Required work:
Set down each line of the data below exactly as it stands, dropping the pictures.

⁂

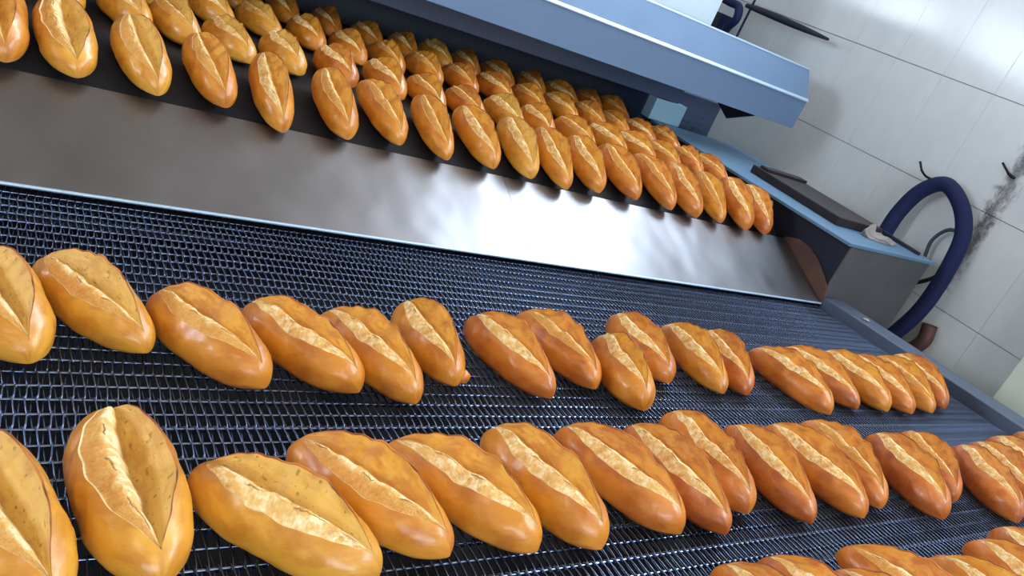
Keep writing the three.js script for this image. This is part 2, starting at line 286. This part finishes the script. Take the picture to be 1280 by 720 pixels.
// ------------------------------------------------------------------ side cabinet and what lies on it
const CAB_TOP = 1.65 - 0.65 * U;
{
  const x0 = 3.545 * U, x1 = 4.29 * U, z0 = -3.84 * U, z1 = -2.16 * U;
  const t = thing('side_cabinet', 'grey metal cabinet with a blue steel top beside the oven belt', 'cabinet', [0, 0, 0]);
  mesh('front_panel', uvMetres(span(x0, x1, 0.1, CAB_TOP - 0.012, z1 - 0.012, z1 - 0.002)), M.galvanised, t);
  mesh('side_panel', uvMetres(span(x0, x0 + 0.01, 0.1, CAB_TOP - 0.012, z0, z1 - 0.013)), M.darkSteel, t);
  mesh('side_panel', uvMetres(span(x1 - 0.01, x1, 0.1, CAB_TOP - 0.012, z0, z1 - 0.013)), M.galvanised, t);
  mesh('back_panel', uvMetres(span(x0 + 0.011, x1 - 0.011, 0.1, CAB_TOP - 0.012, z0, z0 + 0.01)), M.galvanised, t);
  mesh('top_sheet', uvMetres(span(3.5 * U, 4.32 * U, CAB_TOP - 0.012, CAB_TOP, z0, z1 + 0.004, 0.002)), M.steelTop, t);
  mesh('plinth', span(x0 + 0.03, x1 - 0.03, 0, 0.1, z0 + 0.02, z1 - 0.05), M.darkSteel, t);
  const g = thing('board', 'dark brown wooden board lying on the blue steel cabinet top', 'board', [3.92 * U, CAB_TOP, -2.76 * U]);
  g.rotation.y = -0.05;
  mesh('plank', uvMetres(rbox(0.27, 0.033, 0.5, 0.004, 0, 0.0165, 0)), M.board, g);
  mesh('end_batten', uvMetres(rbox(0.25, 0.012, 0.05, 0.003, 0.005, 0.039, -0.2)), M.board, g);
  const s = mesh('steel_strip', sweepX([[-2.47 * U, 0], [-2.22 * U, 0], [-2.22 * U, 0.012], [-2.47 * U, 0.016]], 4.225 * U, 4.25 * U), M.black, scene);
  s.name = numbered('metal_strip'); s.position.set(0, CAB_TOP, 0); s.userData = { label: 'thin dark strip along the outer edge of the cabinet top', category: 'strip' };
  // crumpled grey rag with one corner standing up
  const rg = new THREE.SphereGeometry(1, 40, 26), p = rg.attributes.position, v = new THREE.Vector3();
  for (let i = 0; i < p.count; i++) {
    v.fromBufferAttribute(p, i);
    const f = 1 + 0.28 * noise.noise(v.x * 2.2 + 3, v.y * 2.2, v.z * 2.2) + 0.16 * noise.noise(v.x * 6, v.y * 6 + 2, v.z * 6);
    const sp = Math.exp(-((v.x + 0.1) ** 2 + (v.z + 0.72) ** 2) / 0.05) * (v.y > 0 ? 1 : 0);
    p.setXYZ(i, v.x * 0.034 * f, Math.max(0, (v.y > 0 ? v.y * 0.022 * f : v.y * 0.002) + sp * 0.042 + 0.002), v.z * 0.082 * f);
  }
  rg.computeVertexNormals();
  const rag = mesh(numbered('rag'), rg, M.cloth, scene); rag.position.set(3.98 * U, CAB_TOP, -2.325 * U); rag.rotation.y = 1.35;
  rag.userData = { label: 'crumpled pale grey rag on the cabinet top beside the board', category: 'rag' };
}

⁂

In response:
Keep writing the three.js script for this image. This is part 2, starting at line 286. This part finishes the script. Take the picture to be 1280 by 720 pixels.
// ------------------------------------------------------------------ side cabinet and what lies on it
const CAB_TOP = 1.65 - 0.65 * U;
{
  const x0 = 3.545 * U, x1 = 4.29 * U, z0 = -3.84 * U, z1 = -2.16 * U;
  const t = thing('side_cabinet', 'grey metal cabinet with a blue steel top beside the oven belt', 'cabinet', [0, 0, 0]);
  mesh('front_panel', uvMetres(span(x0, x1, 0.1, CAB_TOP - 0.012, z1 - 0.012, z1 - 0.002)), M.galvanised, t);
  mesh('side_panel', uvMetres(span(x0, x0 + 0.01, 0.1, CAB_TOP - 0.012, z0, z1 - 0.013)), M.darkSteel, t);
  mesh('side_panel', uvMetres(span(x1 - 0.01, x1, 0.1, CAB_TOP - 0.012, z0, z1 - 0.013)), M.galvanised, t);
  mesh('back_panel', uvMetres(span(x0 + 0.011, x1 - 0.011, 0.1, CAB_TOP - 0.012, z0, z0 + 0.01)), M.galvanised, t);
  mesh('top_sheet', uvMetres(span(3.5 * U, 4.32 * U, CAB_TOP - 0.012, CAB_TOP, z0, z1 + 0.004, 0.002)), M.steelTop, t);
  mesh('plinth', span(x0 + 0.03, x1 - 0.03, 0, 0.1, z0 + 0.02, z1 - 0.05), M.darkSteel, t);
  const g = thing('board', 'dark brown wooden board lying on the blue steel cabinet top', 'board', [3.92 * U, CAB_TOP, -2.76 * U]);
  g.rotation.y = -0.05;
  mesh('plank', uvMetres(rbox(0.27, 0.033, 0.5, 0.004, 0, 0.0165, 0)), M.board, g);
  mesh('end_batten', uvMetres(rbox(0.25, 0.012, 0.05, 0.003, 0.005, 0.039, -0.2)), M.board, g);
  const s = mesh('steel_strip', sweepX([[-2.47 * U, 0], [-2.22 * U, 0], [-2.22 * U, 0.012], [-2.47 * U, 0.016]], 4.225 * U, 4.25 * U), M.black, scene);
  s.name = numbered('metal_strip'); s.position.set(0, CAB_TOP, 0); s.userData = { label: 'thin dark strip along the outer edge of the cabinet top', category: 'strip' };
  // crumpled grey rag with one corner standing up
  const rg = new THREE.SphereGeometry(1, 40, 26), p = rg.attributes.position, v = new THREE.Vector3();
  for (let i = 0; i < p.count; i++) {
    v.fromBufferAttribute(p, i);
    const f = 1 + 0.28 * noise.noise(v.x * 2.2 + 3, v.y * 2.2, v.z * 2.2) + 0.16 * noise.noise(v.x * 6, v.y * 6 + 2, v.z * 6);
    const sp = Math.exp(-((v.x + 0.1) ** 2 + (v.z + 0.72) ** 2) / 0.05) * (v.y > 0 ? 1 : 0);
    p.setXYZ(i, v.x * 0.034 * f, Math.max(0, (v.y > 0 ? v.y * 0.022 * f : v.y * 0.002) + sp * 0.042 + 0.002), v.z * 0.082 * f);
  }
  rg.computeVertexNormals();
  const rag = mesh(numbered('rag'), rg, M.cloth, scene); rag.position.set(3.98 * U, CAB_TOP, -2.325 * U); rag.rotation.y = 1.35;
  rag.userData = { label: 'crumpled pale grey rag on the cabinet top beside the board', category: 'rag' };
}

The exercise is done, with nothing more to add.